• **What you will do**: Extract word for word the lines of the listing from its start to the line holding "sun.location = sd * 200", both ends kept; pictures are not part of the copy.

• **Information provided**:

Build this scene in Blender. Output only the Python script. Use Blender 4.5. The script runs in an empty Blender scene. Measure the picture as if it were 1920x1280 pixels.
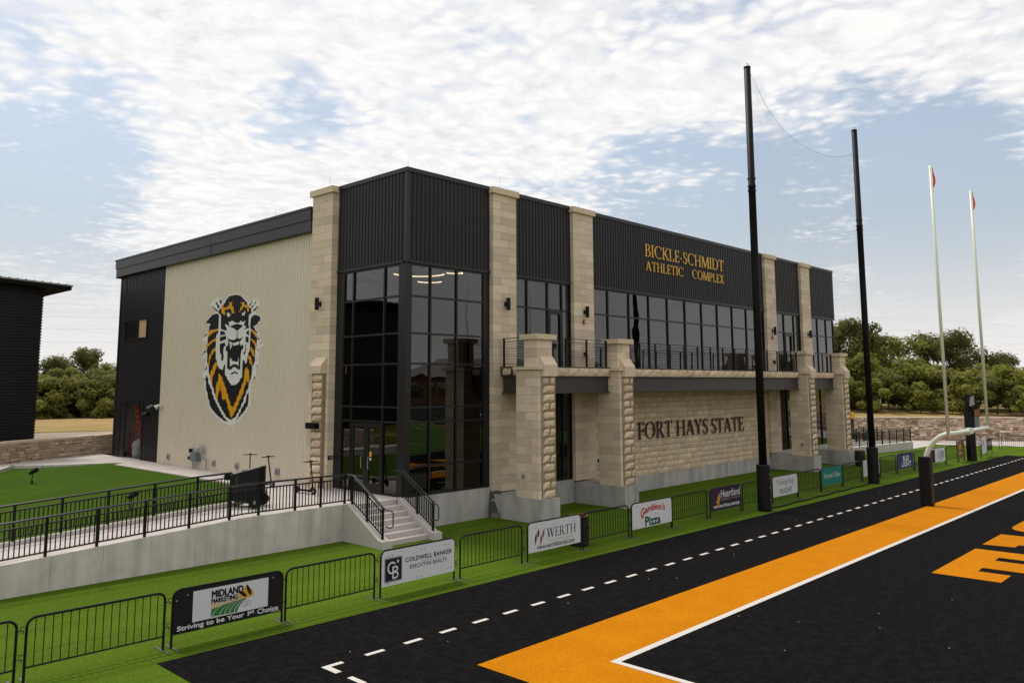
import bpy, bmesh, math, random
from mathutils import Vector, Matrix, noise as mnoise
from mathutils.geometry import tessellate_polygon

random.seed(7)
SC = bpy.context.scene
COL = SC.collection
R = math.radians

# ------------------------------------------------------------------ camera
cam_d = bpy.data.cameras.new('camera')
cam = bpy.data.objects.new('camera', cam_d)
COL.objects.link(cam)
cf = Vector((0.71976598, 0.68360745, 0.12090408))
cr = Vector((0.68893244, -0.7248188, -0.0031314))
cu = Vector((-0.0854929, -0.08554862, 0.99265926))
M = Matrix(((cr.x, cu.x, -cf.x, -17.7437), (cr.y, cu.y, -cf.y, -21.9844), (cr.z, cu.z, -cf.z, 4.9531), (0, 0, 0, 1)))
cam.matrix_world = M
cam_d.sensor_width = 36.0
cam_d.lens = 1505.5 / 1920 * 36
cam_d.shift_y = -(640 - 535.9) / 1920
cam_d.clip_start = 0.1
cam_d.clip_end = 6000
SC.camera = cam

# ------------------------------------------------------------------ light
SUN_EL, SUN_AZ = R(60), R(4)            # azimuth from +Y towards +X
sun_d = bpy.data.lights.new('sun', 'SUN')
sun_d.energy = 1.5
sun_d.angle = R(10)
sun_d.color = (1.0, 0.94, 0.86)
sun = bpy.data.objects.new('sun', sun_d)
COL.objects.link(sun)
sd = Vector((math.sin(SUN_AZ) * math.cos(SUN_EL), math.cos(SUN_AZ) * math.cos(SUN_EL), math.sin(SUN_EL)))
sun.rotation_euler = sd.to_track_quat('Z', 'Y').to_euler()
sun.location = sd * 200

SC.view_settings.view_transform = 'Standard'
try:
    SC.view_settings.look = 'None'
except Exception:
    pass
SC.view_settings.gamma = 1.0
SC.view_settings.exposure = 0.72
SC.view_settings.use_curve_mapping = False
SC.cycles.max_bounces = 8
SC.cycles.transparent_max_bounces = 24

# ------------------------------------------------------------------ sky with broken cloud
world = bpy.data.worlds.new('World')
SC.world = world
world.use_nodes = True
nt = world.node_tree
nt.nodes.clear()

class NG:
    """tiny node-graph helper"""
    def __init__(s, tree): s.t = tree
    def n(s, typ, **kw):
        nd = s.t.nodes.new(typ)
        for k, v in kw.items():
            setattr(nd, k, v)
        return nd
    def l(s, a, b): s.t.links.new(a, b)
    def setin(s, sock, v):
        if hasattr(v, 'is_output'): s.l(v, sock)
        elif v is not None: sock.default_value = v
    def math(s, op, a, b=None, c=None, clamp=False):
        nd = s.n('ShaderNodeMath', operation=op); nd.use_clamp = clamp
        s.setin(nd.inputs[0], a)
        if b is not None: s.setin(nd.inputs[1], b)
        if c is not None: s.setin(nd.inputs[2], c)
        return nd.outputs[0]
    def vmath(s, op, a, b=None):
        nd = s.n('ShaderNodeVectorMath', operation=op)
        s.setin(nd.inputs[0], a)
        if b is not None: s.setin(nd.inputs[1], b)
        return nd.outputs['Value'] if op in ('DOT_PRODUCT', 'LENGTH') else nd.outputs[0]
    def ramp(s, v, lo, hi, a=0.0, b=1.0, smooth=True):
        nd = s.n('ShaderNodeMapRange'); nd.interpolation_type = 'SMOOTHSTEP' if smooth else 'LINEAR'
        s.setin(nd.inputs['Value'], v)
        nd.inputs['From Min'].default_value = lo; nd.inputs['From Max'].default_value = hi
        nd.inputs['To Min'].default_value = a; nd.inputs['To Max'].default_value = b
        return nd.outputs[0]
    def noise(s, vec, scale, detail=4, rough=0.55, dist=0.0, lac=2.0):
        nd = s.n('ShaderNodeTexNoise')
        if vec is not None: s.l(vec, nd.inputs['Vector'])
        nd.inputs['Scale'].default_value = scale; nd.inputs['Detail'].default_value = detail
        nd.inputs['Roughness'].default_value = rough; nd.inputs['Distortion'].default_value = dist
        nd.inputs['Lacunarity'].default_value = lac
        return nd.outputs['Fac']
    def mix(s, f, a, b, blend='MIX'):
        nd = s.n('ShaderNodeMix'); nd.data_type = 'RGBA'; nd.blend_type = blend
        s.setin(nd.inputs[0], f); s.setin(nd.inputs[6], a); s.setin(nd.inputs[7], b)
        return nd.outputs[2]

g = NG(nt)
tc = g.n('ShaderNodeTexCoord')
sky = g.n('ShaderNodeTexSky')
sky.sky_type = 'NISHITA'
sky.sun_disc = False
sky.sun_elevation = SUN_EL
sky.sun_rotation = SUN_AZ
sky.air_density = 1.0
sky.dust_density = 2.2
sky.ozone_density = 1.6
dirv = g.vmath('NORMALIZE', tc.outputs['Generated'])
sep = g.n('ShaderNodeSeparateXYZ'); g.l(dirv, sep.inputs[0])
dz = g.math('ADD', g.math('MAXIMUM', sep.outputs[2], 0.0), 0.06)
comb = g.n('ShaderNodeCombineXYZ')
g.l(g.math('DIVIDE', sep.outputs[0], dz), comb.inputs[0])
g.l(g.math('DIVIDE', sep.outputs[1], dz), comb.inputs[1])
P = comb.outputs[0]                                     # the cloud layer seen as a plane
warp = g.n('ShaderNodeTexNoise'); warp.inputs['Scale'].default_value = 1.3; warp.inputs['Detail'].default_value = 3
g.l(P, warp.inputs['Vector'])
Pw = g.vmath('ADD', P, g.vmath('MULTIPLY', g.vmath('SUBTRACT', warp.outputs['Color'], (0.5, 0.5, 0.5)), (0.32, 0.32, 0)))
big = g.noise(Pw, 0.55, 3, 0.5)
fine = g.noise(Pw, 1.7, 9, 0.64)
mid = g.noise(Pw, 8.5, 9, 0.74)
vo = g.n('ShaderNodeTexVoronoi'); vo.feature = 'SMOOTH_F1'; vo.inputs['Scale'].default_value = 17.0; vo.inputs['Smoothness'].default_value = 0.6
wp2 = g.n('ShaderNodeTexNoise'); wp2.inputs['Scale'].default_value = 9.0; wp2.inputs['Detail'].default_value = 4; g.l(P, wp2.inputs['Vector'])
g.l(g.vmath('ADD', Pw, g.vmath('MULTIPLY', g.vmath('SUBTRACT', wp2.outputs['Color'], (0.5, 0.5, 0.5)), (0.10, 0.10, 0))), vo.inputs['Vector'])
puff = g.ramp(vo.outputs['Distance'], 0.05, 0.75, 1.0, 0.0)
def blob(d, r_in, r_out, w):
    dv = Vector(d).normalized()
    dt = g.vmath('DOT_PRODUCT', dirv, tuple(dv))
    return g.math('MULTIPLY', g.ramp(dt, math.cos(R(r_out)), math.cos(R(r_in))), w)
cov = g.math('MULTIPLY_ADD', big, 0.55, -0.06)          # the whole sky is broken cloud
for d, a, b, w in [
        ((.60, .72, .36), 5, 17, .06), ((.80, .46, .42), 5, 15, .0), ((.90, .22, .36), 4, 11, .02), ((.43, .86, .235), 3, 10, .12),
        ((.56, .78, .27), 3, 9, .14), ((.36, .83, .40), 4, 11, -.02), ((.25, .90, .36), 3, 8, -.06), ((.93, .34, .17), 4, 12, -.54), ((.95, .20, .19), 3, 9, -.46),
        ((.83, .52, .18), 3, 9, -.42), ((.25, .94, .24), 2, 8, -.30), ((.27, .95, .16), 3, 9, -.32), ((.345, .895, .285), 1.5, 5, -.22), ((.485, .81, .318), .8, 4.2, -.42),
        ((.68, .70, .11), 4, 11, -.15)]:
    cov = g.math('ADD', cov, blob(d, a, b, w))
tex = g.math('ADD', g.math('ADD', g.math('MULTIPLY_ADD', fine, 1.9, -.95), g.math('MULTIPLY_ADD', mid, 1.0, -.5)), g.math('MULTIPLY_ADD', puff, .27, -.12))
dens = g.math('ADD', tex, g.math('ADD', cov, .46))
cl = g.ramp(dens, 0.12, 0.74)
shade = g.ramp(g.math('ADD', g.math('MULTIPLY', dens, .35), g.math('ADD', g.math('MULTIPLY', mid, 1.5), g.math('MULTIPLY', puff, -.25))), 0.70, 1.45, 1.0, 0.0)
# thin veil that thickens toward the horizon, as in summer haze
veil = g.ramp(sep.outputs[2], 0.0, 0.32, 1.0, 0.58)
skyc = g.mix(veil, sky.outputs[0], g.mix(g.ramp(sep.outputs[2], 0.0, 0.2), (5.0, 4.85, 4.75, 1), (2.95, 3.25, 3.5, 1)))
cloudc = g.mix(shade, (4.5, 4.45, 4.5, 1), (6.05, 5.9, 5.75, 1))
lowfade = g.ramp(sep.outputs[2], 0.04, 0.20, 0.25, 1.0)
fac = g.math('MULTIPLY', g.math('MULTIPLY', cl, lowfade), 0.95)
final = g.mix(fac, skyc, cloudc)
bg = g.n('ShaderNodeBackground'); bg.inputs['Strength'].default_value = 0.105
g.l(final, bg.inputs['Color'])
wo = g.n('ShaderNodeOutputWorld'); g.l(bg.outputs[0], wo.inputs[0])

# ------------------------------------------------------------------ materials
def S(r, gg, b):
    f = lambda c: (c / 255 / 12.92) if c <= 10 else ((c / 255 + .055) / 1.055) ** 2.4
    return (f(r), f(gg), f(b), 1)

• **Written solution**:
Build this scene in Blender. Output only the Python script. Use Blender 4.5. The script runs in an empty Blender scene. Measure the picture as if it were 1920x1280 pixels.
import bpy, bmesh, math, random
from mathutils import Vector, Matrix, noise as mnoise
from mathutils.geometry import tessellate_polygon

random.seed(7)
SC = bpy.context.scene
COL = SC.collection
R = math.radians

# ------------------------------------------------------------------ camera
cam_d = bpy.data.cameras.new('camera')
cam = bpy.data.objects.new('camera', cam_d)
COL.objects.link(cam)
cf = Vector((0.71976598, 0.68360745, 0.12090408))
cr = Vector((0.68893244, -0.7248188, -0.0031314))
cu = Vector((-0.0854929, -0.08554862, 0.99265926))
M = Matrix(((cr.x, cu.x, -cf.x, -17.7437), (cr.y, cu.y, -cf.y, -21.9844), (cr.z, cu.z, -cf.z, 4.9531), (0, 0, 0, 1)))
cam.matrix_world = M
cam_d.sensor_width = 36.0
cam_d.lens = 1505.5 / 1920 * 36
cam_d.shift_y = -(640 - 535.9) / 1920
cam_d.clip_start = 0.1
cam_d.clip_end = 6000
SC.camera = cam

# ------------------------------------------------------------------ light
SUN_EL, SUN_AZ = R(60), R(4)            # azimuth from +Y towards +X
sun_d = bpy.data.lights.new('sun', 'SUN')
sun_d.energy = 1.5
sun_d.angle = R(10)
sun_d.color = (1.0, 0.94, 0.86)
sun = bpy.data.objects.new('sun', sun_d)
COL.objects.link(sun)
sd = Vector((math.sin(SUN_AZ) * math.cos(SUN_EL), math.cos(SUN_AZ) * math.cos(SUN_EL), math.sin(SUN_EL)))
sun.rotation_euler = sd.to_track_quat('Z', 'Y').to_euler()
sun.location = sd * 200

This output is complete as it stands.